There is no merit to respondent's challenge to the facial sufficiency of the petition, as it is supported by the victim's sworn deposition establishing each element of the crimes charged (see Family Ct Act § 311.2 [2]). Contrary to respondent's contention, his inculpatory statements contained in the victim's supporting deposition were based upon her personal knowledge and, therefore, they constitute non-hearsay allegations within the meaning of Family Ct Act § 311.2 (3) (see Matter of Todd Z., 295 AD2d 652, 652-653 [2002]; Matter of Christopher P., 260 AD2d 212, 213 [1999]; Matter of Rodney J., 108 AD2d 307, 311 [1985]).

Respondent's challenge to the sufficiency of the evidence at the fact-finding hearing is also without merit. The victim testified that, among other things, respondent repeatedly demanded oral sex from her while grabbing her hair, pulling chunks of it out and restraining her on the bed by placing his leg over her. Viewed in a light most favorable to petitioner (see Matter of Brooke II., 45 AD3d 1234, 1234 [2008]; Matter of Timothy HH., 41 AD3d 913, 914 [2007]), this testimony -- which Family Court found to be credible -- supports the finding that respondent attempted to forcibly engage in oral sexual conduct with the victim (see Penal Law §§ 110.00, 130.50 [1]). The victim also testified that, after she was able to get off respondent's bed, he threw things at her, forcibly pulled and pushed her, and kicked a door into her leg, causing bruises. Photographs of her bruises were admitted into evidence, supporting the finding that respondent committed acts constituting the crime of attempted assault in the third degree (see Penal Law §§ 110.00, 120.00 [1]). The victim's testimony that respondent pulled on her shirt as though he wanted to rip it, and then did rip the shirt and break her underwire bra, provides sufficient support for the charge of criminal mischief in the fourth degree (see Penal Law § 145.00 [1]). The testimony and photographs introduced at the hearing also revealed that the physical altercation between respondent and the victim occurred in the cramped confines of respondent's small bedroom while the parties' four-month-old child was sleeping a few feet away from the bed on an air mattress on the floor, thus also supporting the finding that respondent knowingly acted in a manner that was likely to cause physical injury to the child (see Penal Law § 260.10 [1]). Although respondent testified to a different version of events, Family Court determined that he was not credible and, giving due deference to that determination, we decline to disturb the court's finding as against the weight of the evidence (see Matter of Gordon B., 83 AD3d 1164, 1167 [2011], lv denied 17 NY3d 710 [2011]; Matter of Clifton NN., 64 AD3d 903, 905 [2009]; Matter of Brooke II., 45 AD3d at 1235).

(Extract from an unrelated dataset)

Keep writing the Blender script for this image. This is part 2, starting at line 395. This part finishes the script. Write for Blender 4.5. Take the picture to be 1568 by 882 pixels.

Given the nature of the incident and the fact that it occurred only days after respondent had been released from custody based on a prior finding of delinquency in connection with an assault, Family Court properly concluded that respondent required "supervision, treatment or confinement" (Family Ct Act § 352.1 [1]; see Matter of Orazio A., 81 AD3d 1104, 1106 [2011]; Matter of Melissa VV., 26 AD3d 682, 683 [2006]). Respondent also challenges his placement, but it has been rendered moot by the expiration of the dispositional order (see Matter of Clifton NN., 64 AD3d at 905; Matter of Brett W., 62 AD3d 1050, 1051 [2009]; Matter of Kashayla L., 56 AD3d 962, 962-963 [2008]). We have reviewed his remaining contentions and found them to be without merit.

Mercure, J.P., Malone Jr., Kavanagh and Garry, JJ., concur.

ORDERED that the order is affirmed, without costs.